-- start Data shown --

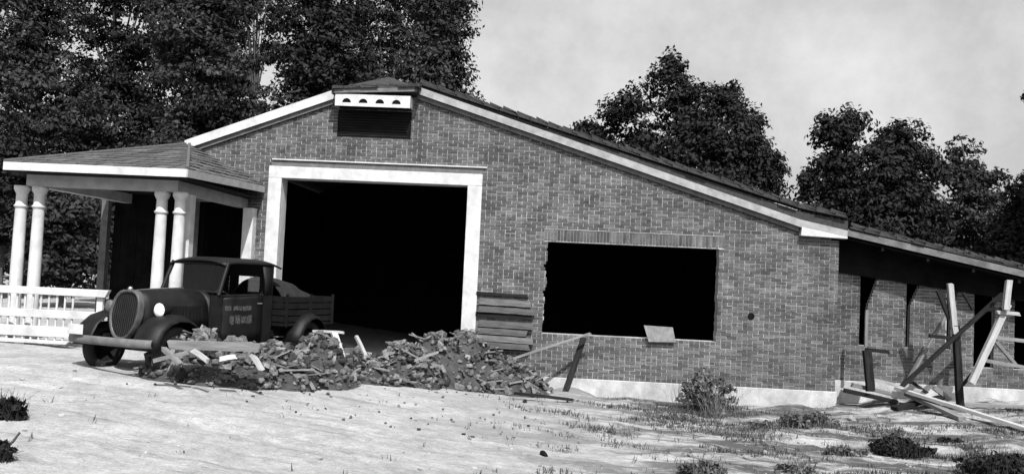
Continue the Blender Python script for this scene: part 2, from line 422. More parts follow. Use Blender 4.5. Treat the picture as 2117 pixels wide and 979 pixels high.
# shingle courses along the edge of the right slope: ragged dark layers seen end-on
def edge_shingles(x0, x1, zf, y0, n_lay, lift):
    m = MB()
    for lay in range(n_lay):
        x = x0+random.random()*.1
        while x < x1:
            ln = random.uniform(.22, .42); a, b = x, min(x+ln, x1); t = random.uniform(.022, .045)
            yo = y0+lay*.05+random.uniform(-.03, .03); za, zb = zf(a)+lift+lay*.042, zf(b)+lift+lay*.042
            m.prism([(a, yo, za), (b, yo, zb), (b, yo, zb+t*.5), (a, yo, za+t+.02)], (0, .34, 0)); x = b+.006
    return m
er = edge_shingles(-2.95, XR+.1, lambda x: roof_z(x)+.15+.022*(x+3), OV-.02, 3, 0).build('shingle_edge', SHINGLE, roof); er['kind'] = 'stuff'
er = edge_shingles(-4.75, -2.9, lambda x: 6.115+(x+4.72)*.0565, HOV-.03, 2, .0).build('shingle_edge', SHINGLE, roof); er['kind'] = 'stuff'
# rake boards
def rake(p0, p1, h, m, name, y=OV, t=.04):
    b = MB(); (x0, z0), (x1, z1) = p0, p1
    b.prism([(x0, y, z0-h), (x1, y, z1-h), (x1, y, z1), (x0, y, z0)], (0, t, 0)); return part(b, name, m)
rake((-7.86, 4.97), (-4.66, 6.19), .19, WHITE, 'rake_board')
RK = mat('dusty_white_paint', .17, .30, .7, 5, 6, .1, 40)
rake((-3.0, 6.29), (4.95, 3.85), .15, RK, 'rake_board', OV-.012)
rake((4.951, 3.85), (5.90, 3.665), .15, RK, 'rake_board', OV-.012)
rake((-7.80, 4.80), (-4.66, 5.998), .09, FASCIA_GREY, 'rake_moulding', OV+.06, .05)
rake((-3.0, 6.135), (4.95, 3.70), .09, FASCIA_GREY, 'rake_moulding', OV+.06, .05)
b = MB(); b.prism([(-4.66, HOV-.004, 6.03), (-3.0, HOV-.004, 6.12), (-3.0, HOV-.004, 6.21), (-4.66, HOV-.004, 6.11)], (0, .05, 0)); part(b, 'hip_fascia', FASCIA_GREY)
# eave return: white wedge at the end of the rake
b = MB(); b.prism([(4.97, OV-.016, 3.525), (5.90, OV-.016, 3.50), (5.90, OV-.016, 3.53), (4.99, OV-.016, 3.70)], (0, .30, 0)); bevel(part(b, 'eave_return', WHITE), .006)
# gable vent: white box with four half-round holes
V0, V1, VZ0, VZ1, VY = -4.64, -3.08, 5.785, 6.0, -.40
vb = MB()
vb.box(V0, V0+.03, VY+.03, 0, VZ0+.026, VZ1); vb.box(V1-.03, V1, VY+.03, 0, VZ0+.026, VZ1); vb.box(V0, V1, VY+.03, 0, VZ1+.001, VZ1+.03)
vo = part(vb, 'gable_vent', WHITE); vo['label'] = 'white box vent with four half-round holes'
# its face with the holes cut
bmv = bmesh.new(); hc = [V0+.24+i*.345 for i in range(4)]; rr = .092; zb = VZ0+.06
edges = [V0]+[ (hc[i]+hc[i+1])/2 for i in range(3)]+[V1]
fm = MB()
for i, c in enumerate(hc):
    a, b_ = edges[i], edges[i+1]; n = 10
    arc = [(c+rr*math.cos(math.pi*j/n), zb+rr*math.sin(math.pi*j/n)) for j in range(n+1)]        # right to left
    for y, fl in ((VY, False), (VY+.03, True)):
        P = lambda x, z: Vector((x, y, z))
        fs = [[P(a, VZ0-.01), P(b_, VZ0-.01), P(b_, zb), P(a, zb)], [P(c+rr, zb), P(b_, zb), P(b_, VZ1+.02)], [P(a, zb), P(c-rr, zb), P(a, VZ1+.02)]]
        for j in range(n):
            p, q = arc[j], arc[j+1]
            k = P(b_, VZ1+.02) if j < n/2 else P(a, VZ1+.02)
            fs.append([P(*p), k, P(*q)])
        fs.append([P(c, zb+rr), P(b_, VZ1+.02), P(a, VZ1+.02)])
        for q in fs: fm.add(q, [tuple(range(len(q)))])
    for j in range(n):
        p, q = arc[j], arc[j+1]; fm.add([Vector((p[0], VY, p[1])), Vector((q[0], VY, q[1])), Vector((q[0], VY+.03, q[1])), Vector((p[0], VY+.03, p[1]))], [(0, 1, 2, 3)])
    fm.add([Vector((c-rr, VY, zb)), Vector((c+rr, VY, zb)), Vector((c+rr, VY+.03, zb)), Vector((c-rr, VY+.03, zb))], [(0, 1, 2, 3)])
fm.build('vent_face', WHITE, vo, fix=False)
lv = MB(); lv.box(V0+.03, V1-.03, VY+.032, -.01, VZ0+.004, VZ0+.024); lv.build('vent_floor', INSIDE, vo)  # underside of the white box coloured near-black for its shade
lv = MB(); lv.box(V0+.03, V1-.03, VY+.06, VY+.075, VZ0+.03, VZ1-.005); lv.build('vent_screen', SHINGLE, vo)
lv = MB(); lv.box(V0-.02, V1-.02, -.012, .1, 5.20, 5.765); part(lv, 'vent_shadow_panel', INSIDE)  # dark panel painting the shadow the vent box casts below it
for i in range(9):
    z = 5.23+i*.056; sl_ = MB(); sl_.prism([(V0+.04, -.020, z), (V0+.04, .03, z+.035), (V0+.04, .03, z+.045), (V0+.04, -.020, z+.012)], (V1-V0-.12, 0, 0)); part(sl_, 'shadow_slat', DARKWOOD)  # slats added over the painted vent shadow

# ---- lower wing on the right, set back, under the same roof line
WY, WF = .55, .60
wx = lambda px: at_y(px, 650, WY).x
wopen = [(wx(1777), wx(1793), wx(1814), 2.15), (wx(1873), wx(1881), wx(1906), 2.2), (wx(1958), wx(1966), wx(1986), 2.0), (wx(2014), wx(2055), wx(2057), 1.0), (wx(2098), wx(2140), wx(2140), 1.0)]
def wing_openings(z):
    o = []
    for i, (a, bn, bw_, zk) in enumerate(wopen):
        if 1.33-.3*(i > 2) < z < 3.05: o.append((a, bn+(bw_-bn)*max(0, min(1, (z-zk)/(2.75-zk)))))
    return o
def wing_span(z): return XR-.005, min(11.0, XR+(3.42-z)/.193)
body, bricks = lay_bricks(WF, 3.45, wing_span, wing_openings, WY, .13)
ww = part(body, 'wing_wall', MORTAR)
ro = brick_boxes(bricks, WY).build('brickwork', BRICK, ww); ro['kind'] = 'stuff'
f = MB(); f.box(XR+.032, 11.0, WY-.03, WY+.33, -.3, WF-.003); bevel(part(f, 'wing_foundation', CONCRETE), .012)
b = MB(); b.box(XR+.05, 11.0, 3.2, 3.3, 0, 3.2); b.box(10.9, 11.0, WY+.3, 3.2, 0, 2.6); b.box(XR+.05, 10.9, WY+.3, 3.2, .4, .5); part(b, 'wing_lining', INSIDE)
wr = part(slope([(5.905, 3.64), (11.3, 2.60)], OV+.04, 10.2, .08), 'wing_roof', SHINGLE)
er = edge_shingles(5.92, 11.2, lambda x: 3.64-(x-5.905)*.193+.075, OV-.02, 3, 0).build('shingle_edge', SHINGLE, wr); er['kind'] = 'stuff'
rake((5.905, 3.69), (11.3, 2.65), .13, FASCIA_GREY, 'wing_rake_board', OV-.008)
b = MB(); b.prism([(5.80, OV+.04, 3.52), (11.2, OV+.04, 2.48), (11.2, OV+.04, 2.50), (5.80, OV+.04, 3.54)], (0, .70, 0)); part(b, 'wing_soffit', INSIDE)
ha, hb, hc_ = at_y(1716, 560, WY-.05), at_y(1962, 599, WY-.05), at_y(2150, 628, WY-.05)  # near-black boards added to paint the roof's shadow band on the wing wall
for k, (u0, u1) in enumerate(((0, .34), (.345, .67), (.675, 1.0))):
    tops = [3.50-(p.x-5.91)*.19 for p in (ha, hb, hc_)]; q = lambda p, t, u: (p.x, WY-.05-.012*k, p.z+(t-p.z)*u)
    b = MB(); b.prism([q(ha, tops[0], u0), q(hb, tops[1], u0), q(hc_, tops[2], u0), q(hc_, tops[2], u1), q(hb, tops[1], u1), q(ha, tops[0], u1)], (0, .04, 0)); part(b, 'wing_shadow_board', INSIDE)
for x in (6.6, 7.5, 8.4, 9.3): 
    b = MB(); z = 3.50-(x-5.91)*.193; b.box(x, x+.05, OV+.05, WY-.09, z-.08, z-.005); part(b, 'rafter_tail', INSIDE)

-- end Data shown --

◆ Task requirements
Search the listing for the word "lambda" and return each line that holds it.

◆ Answer
er = edge_shingles(-2.95, XR+.1, lambda x: roof_z(x)+.15+.022*(x+3), OV-.02, 3, 0).build('shingle_edge', SHINGLE, roof); er['kind'] = 'stuff'
er = edge_shingles(-4.75, -2.9, lambda x: 6.115+(x+4.72)*.0565, HOV-.03, 2, .0).build('shingle_edge', SHINGLE, roof); er['kind'] = 'stuff'
        P = lambda x, z: Vector((x, y, z))
wx = lambda px: at_y(px, 650, WY).x
er = edge_shingles(5.92, 11.2, lambda x: 3.64-(x-5.905)*.193+.075, OV-.02, 3, 0).build('shingle_edge', SHINGLE, wr); er['kind'] = 'stuff'
    tops = [3.50-(p.x-5.91)*.19 for p in (ha, hb, hc_)]; q = lambda p, t, u: (p.x, WY-.05-.012*k, p.z+(t-p.z)*u)